"Why have a woman follow a hero around saying 'I love you, I love you'?" she asked.

Give women dignity Jyotikas speech on sexism in Tamil cinema a much needed insider voice Facebook/Jyothika
Flix Misogyny Tuesday, April 25, 2017 - 12:50

Speaking at the audio launch of Magalir Mattum, Jyotika's second film after her return to cinema, the actor spoke her mind about sexism and misogyny in Kollywood, especially with respect to the on screen portrayal of female characters. 

This is a subject that has been frequently discussed in the media and in the public ever since the murder of Infosys employee Swati by her alleged stalker in 2016. The glorification of violence against women in films has been blamed partly for influencing such crimes. 

In her speech, Jyotika was candid about the distorted way in which women are represented in films. 

"Please give dignity to women in your films," Jyotika appealed to filmmakers. She asked directors to create female characters who were like their mothers, sisters, girlfriends or friends - real women. She pointed out that heroes have crores of fans who imitate their dialogues, style, and clothes. And unlike many (mostly male) defenders of cinema who argue that the medium does not perpetuate violence against women, Jyotika acknowledged that cinema has a big impact on the youth and is responsible for influencing their behaviour towards women. 
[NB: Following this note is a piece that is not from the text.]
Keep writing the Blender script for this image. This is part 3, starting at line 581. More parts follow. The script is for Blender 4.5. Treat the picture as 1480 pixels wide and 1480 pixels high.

"Physically, I know you won't give them the clothes that women in your house would wear," she said, referring to how women are objectified in films. "But mentally, give them roles that portray them as people with brains." Jyotika added that filmmakers should avoid making women stand by as comedians speak in "double meaning" and do away with vulgar introductory scenes. "Why have a woman follow a hero around saying 'I love you, I love you'?" she asked. 

The actor further took a jibe at the tendency to give a hero a bunch of heroines to make him look good. "Why have four heroines for a hero? Isn't one enough?" she asked.  "Let's make good films, let's be socially responsible - cinema really has a big impact," she said. 

Jyotika quit cinema when she was at the peak of her career to marry actor Suriya.  Other than a few films like Kaakha Kaakha and Mozhi, Jyotika, like most heroines of her time, was cast in the "bubbly" girl role. With her comeback with 36 Vayadhiniley, however, she seems keen to do more meaningful films, especially women-centric ones.

Jyotika said that director Bramma's decision to cast her in the role of a woman who is younger than her actual age was unique because in Kollywood, heroines are considered to be too "old" after 30. Heroes, of course, face no such roadblock. She added that she'd been waiting for the right script because all the offers she was getting required her to play the "mommy" role to teenagers and she didn't want to be typecast.

Impressively, she thanked composer Ghibran for working in another woman-centric film, Nayanthara's Aramm and acknowledged the other female stars who'd worked with her in Magalir Mattum. The actor then went to say that she had a message for directors who made big hero films and critiqued the portrayal of female characters in mainstream films.  Jyotika's forthright statements are refreshing, especially because she has been through the whole gamut of acting in such "mass" films and she is married to a top male actor who does such films, too. 

However, it's interesting to see how the debate on the on screen representation of women has taken shape, with male critics and fans of cinema typically sticking to a line that defends such portrayals as either inevitable or dismissing the criticism as conjecture. The majority of those who find such depictions problematic continue to remain women. Not surprising since they are at the receiving end of it. 

People from the industry have largely remained tight-lipped about the issue, although Dhanush, an actor criticised for glorifying stalking in his films, recently acknowledged in an interview that one cannot deny the influence that actors with large fan bases have on people's behaviour. 

Do films have to be disrespectful towards women if they are to become commercial successes? It's a question that filmmakers who ultimately cast actors and control the kind of films that get made should think about. At a time when the Tamil audience is opening up and embracing realistic films with sensible characters like never before, there cannot be any more excuses to run away from the question.